Improving Transformer Inference Through Optimized Non-Linear Operations With Quantization-Approximation-Based Strategy

Transformers have recently shown significant performance across various tasks such as natural language processing(NLP) and computer vision(CV). However, the performance comes at the cost of large memory and computation overhead. Existing researches primarily focus on accelerating matrix multiplication(MatMul) through techniques like quantization and pruning, notably increasing the proportion of non-linear operations in inference runtime. Meanwhile, previous approaches designed for non-linear operations struggle with inefficient implementation as they are incapable of achieving both computation and memory efficiency. Additionally, these methods often require re-training or fine-tuning leading to substantial costs and inconveniences. To overcome these problems, we propose efficient implementation of non-linear operations with quantization-approximation-based strategy. Through an in-depth analysis of the dataflow and data distribution of non-linear operations, we design distinct quantization and approximation strategies tailored for different operations. Specifically, log2 quantization and PTF quantization have been employed in Softmax and LayerNorm, complemented by logarithmic function and low-precision statistic calculation as approximation strategies.

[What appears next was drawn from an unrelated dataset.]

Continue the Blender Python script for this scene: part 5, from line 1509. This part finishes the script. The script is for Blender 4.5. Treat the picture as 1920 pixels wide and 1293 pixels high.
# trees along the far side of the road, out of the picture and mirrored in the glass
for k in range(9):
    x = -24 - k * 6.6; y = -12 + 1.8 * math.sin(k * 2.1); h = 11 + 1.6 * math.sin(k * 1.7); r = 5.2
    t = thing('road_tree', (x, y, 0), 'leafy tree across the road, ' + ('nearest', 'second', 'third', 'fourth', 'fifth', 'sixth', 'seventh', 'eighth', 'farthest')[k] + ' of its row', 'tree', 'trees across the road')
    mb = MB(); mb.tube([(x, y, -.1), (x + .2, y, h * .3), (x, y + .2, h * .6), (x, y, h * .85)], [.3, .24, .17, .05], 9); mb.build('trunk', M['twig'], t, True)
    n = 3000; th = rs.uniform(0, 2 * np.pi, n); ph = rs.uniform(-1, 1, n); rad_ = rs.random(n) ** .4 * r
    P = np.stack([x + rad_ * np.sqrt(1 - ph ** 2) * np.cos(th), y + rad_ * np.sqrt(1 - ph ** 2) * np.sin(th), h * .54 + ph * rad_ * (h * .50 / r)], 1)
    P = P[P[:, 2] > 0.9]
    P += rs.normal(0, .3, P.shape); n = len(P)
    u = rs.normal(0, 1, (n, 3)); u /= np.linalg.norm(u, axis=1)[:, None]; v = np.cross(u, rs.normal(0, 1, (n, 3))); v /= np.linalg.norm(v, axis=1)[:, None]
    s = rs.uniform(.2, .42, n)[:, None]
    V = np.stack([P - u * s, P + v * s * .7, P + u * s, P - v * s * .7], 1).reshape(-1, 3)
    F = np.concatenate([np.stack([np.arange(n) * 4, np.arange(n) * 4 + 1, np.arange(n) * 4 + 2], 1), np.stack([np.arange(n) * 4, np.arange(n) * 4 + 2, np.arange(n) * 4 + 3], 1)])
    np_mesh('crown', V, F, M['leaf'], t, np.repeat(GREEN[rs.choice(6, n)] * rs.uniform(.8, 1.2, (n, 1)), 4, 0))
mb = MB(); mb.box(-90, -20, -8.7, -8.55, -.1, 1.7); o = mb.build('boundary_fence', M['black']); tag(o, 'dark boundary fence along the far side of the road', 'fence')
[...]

Furthermore, the proposed efficient GeLU implementation integrates a non-uniform lookup procedure alongside low bit-width quantization. Experimental results demonstrate negligible accuracy drops without the need for retraining or fine-tuning. By implementing the hardware design, it achieves 3.14×-6.34× energy-efficiency and 3.01×-10.1× area-efficiency improvements compared to state-of-the-art ASIC designs. In system-level evaluation, substantial speedup and reductions in energy consumption of 15% to 35% are achieved for end-to-end inference across both GPU and ASIC accelerator platforms.